Storytelling textile, depicting Dandiya Raas, the traditional folk dance from of Gujarat 

Storytelling textiles

This time I had a beautiful encounter with a lively 70 plus woman, named Meghiben. She is an independent, self confident, skilled craftswoman. She knows ahir embroidery, appliqué and patchwork. She confidently told me that she can do all forms of embroidery. Meghiben is very open to collaborate with artists and designers. 


Meghiben pointing at the QR code and sharing the story of Holika

She showed many of her storytelling textiles, in which she applies the above mentioned techniques using left over fabrics. She explained the various stories, but we only had laughter and our body as a common language.

Then she showed me a very interesting piece from her collection in which I detected a QR code, an image very common in western culture. I wondered how it ended up in this storytelling textile piece. 

I asked her what the QR symbol means to her. She told me the story.
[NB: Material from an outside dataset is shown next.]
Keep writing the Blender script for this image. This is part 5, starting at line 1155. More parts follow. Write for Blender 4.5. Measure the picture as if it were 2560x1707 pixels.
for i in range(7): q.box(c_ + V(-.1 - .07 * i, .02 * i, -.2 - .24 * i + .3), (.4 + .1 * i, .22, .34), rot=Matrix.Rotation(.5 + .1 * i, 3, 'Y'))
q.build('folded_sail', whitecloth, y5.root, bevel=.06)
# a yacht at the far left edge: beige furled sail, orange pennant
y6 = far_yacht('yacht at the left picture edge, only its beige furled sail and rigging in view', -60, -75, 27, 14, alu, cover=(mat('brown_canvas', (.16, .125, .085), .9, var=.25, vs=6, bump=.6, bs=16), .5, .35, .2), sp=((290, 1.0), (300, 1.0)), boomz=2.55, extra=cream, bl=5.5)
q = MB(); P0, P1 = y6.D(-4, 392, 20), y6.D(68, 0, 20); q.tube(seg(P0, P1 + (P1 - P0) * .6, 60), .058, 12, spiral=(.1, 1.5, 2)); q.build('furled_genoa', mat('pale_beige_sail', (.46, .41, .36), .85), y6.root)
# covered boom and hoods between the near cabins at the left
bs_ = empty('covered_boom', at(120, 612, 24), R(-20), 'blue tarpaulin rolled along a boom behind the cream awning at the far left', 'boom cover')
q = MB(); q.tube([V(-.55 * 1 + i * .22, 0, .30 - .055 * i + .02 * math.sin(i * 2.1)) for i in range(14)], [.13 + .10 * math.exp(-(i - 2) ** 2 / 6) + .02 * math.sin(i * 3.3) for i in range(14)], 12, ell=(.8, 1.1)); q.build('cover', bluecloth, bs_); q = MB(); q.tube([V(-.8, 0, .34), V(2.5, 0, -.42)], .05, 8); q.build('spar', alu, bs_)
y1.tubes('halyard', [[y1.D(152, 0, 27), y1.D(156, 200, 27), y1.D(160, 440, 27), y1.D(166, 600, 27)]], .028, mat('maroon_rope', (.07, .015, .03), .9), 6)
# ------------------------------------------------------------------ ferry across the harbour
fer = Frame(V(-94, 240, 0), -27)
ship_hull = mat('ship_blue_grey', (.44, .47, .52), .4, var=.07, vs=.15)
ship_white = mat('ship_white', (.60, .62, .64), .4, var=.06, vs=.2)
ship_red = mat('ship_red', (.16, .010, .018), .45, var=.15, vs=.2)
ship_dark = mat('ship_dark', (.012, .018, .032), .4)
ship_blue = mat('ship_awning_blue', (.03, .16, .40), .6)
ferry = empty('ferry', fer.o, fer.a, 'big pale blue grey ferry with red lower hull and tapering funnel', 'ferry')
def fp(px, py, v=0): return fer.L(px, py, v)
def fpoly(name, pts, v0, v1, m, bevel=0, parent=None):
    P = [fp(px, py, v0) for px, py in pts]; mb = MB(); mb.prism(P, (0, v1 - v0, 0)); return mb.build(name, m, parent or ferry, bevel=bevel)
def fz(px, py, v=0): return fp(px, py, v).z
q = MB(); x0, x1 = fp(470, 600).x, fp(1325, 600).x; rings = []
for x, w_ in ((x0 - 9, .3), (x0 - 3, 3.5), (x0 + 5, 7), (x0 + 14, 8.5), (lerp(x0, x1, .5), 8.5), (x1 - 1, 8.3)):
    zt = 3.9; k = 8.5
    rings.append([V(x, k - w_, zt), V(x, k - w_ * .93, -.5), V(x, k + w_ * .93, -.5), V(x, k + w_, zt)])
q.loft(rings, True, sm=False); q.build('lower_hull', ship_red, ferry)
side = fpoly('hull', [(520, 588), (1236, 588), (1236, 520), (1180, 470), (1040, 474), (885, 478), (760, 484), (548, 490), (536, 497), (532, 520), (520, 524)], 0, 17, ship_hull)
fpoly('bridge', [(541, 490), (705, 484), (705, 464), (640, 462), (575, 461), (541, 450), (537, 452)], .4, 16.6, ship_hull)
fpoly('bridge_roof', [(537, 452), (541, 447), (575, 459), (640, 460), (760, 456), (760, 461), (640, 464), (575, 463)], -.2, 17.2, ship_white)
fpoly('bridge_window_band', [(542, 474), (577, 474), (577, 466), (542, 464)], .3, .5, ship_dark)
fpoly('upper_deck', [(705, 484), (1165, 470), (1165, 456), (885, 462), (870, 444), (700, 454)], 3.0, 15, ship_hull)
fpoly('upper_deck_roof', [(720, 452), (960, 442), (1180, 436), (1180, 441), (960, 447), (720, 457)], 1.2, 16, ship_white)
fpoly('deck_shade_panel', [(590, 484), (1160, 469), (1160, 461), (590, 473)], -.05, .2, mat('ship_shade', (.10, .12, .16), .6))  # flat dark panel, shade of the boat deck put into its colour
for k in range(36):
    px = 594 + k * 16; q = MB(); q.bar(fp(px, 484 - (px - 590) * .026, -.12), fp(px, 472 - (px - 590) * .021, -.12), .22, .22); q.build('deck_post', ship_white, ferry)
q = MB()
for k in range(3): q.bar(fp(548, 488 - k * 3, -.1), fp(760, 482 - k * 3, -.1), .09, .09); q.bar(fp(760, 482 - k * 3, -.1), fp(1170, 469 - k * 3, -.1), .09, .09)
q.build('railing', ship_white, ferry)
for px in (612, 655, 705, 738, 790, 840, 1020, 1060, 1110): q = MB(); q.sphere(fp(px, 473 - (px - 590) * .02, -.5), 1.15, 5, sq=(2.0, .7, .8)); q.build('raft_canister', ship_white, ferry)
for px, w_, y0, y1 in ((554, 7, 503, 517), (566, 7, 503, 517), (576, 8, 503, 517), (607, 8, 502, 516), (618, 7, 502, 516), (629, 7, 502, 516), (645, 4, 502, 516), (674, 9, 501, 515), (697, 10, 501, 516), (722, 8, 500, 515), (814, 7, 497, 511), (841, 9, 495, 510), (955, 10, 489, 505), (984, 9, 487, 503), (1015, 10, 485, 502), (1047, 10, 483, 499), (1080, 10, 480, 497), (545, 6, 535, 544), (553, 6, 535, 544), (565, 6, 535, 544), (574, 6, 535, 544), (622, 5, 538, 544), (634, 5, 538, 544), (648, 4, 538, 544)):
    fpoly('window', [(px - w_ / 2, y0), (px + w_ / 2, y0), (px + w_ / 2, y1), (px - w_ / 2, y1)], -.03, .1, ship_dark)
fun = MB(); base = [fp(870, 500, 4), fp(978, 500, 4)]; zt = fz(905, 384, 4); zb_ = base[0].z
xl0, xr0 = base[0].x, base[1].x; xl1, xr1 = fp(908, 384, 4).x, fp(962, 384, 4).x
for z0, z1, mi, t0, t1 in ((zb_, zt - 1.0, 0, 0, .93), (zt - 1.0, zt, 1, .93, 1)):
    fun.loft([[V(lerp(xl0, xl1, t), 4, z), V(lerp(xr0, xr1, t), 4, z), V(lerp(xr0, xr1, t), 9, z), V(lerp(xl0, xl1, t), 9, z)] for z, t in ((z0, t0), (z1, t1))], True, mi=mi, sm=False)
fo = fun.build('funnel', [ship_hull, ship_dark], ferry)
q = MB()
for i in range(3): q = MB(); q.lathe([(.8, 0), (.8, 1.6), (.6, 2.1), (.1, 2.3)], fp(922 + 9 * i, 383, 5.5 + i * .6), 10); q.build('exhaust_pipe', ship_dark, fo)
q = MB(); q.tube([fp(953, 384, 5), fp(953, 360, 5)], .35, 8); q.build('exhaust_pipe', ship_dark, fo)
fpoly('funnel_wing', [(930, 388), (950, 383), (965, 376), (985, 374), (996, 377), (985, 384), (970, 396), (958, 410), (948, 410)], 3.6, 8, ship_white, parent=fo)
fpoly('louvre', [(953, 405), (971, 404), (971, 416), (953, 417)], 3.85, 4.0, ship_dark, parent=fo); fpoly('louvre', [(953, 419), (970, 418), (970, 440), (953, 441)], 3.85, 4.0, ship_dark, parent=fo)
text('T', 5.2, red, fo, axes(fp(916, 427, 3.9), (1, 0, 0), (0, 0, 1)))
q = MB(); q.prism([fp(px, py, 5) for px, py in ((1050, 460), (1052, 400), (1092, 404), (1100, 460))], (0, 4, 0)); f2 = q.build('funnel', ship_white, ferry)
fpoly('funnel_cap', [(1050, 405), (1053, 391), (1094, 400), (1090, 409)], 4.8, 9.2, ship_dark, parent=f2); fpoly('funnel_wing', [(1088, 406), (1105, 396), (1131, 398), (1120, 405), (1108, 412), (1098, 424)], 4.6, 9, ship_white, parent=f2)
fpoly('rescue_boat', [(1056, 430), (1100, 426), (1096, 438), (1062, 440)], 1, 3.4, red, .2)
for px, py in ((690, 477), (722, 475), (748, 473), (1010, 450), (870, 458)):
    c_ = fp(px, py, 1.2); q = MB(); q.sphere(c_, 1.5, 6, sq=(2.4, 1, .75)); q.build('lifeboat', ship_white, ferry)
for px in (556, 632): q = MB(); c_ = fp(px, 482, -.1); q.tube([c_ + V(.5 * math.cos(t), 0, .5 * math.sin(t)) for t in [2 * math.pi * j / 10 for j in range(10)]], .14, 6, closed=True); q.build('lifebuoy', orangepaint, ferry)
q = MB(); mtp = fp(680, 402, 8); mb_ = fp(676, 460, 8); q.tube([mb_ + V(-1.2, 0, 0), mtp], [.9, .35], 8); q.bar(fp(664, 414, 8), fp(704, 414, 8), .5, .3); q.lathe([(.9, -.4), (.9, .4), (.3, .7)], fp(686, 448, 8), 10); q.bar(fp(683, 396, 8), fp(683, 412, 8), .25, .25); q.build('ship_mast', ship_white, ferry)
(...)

Later her son explained me in Hindi that the image symbolizes the burning of Holika, keeping evil out of the house. A ritual conducted before celebrating Holi. For me, personally it is very interesting to understand how images are interpreted differently in varying cultures and how this scrap QR code ended up being a symbol of the Holika fire. 


Ahir embroidery. Women have been making their own garments and decorating them with embroideries for centuries. They make the most interesting color combinations and compositions. Traditionally these embroideries were meant for personal use and dowry.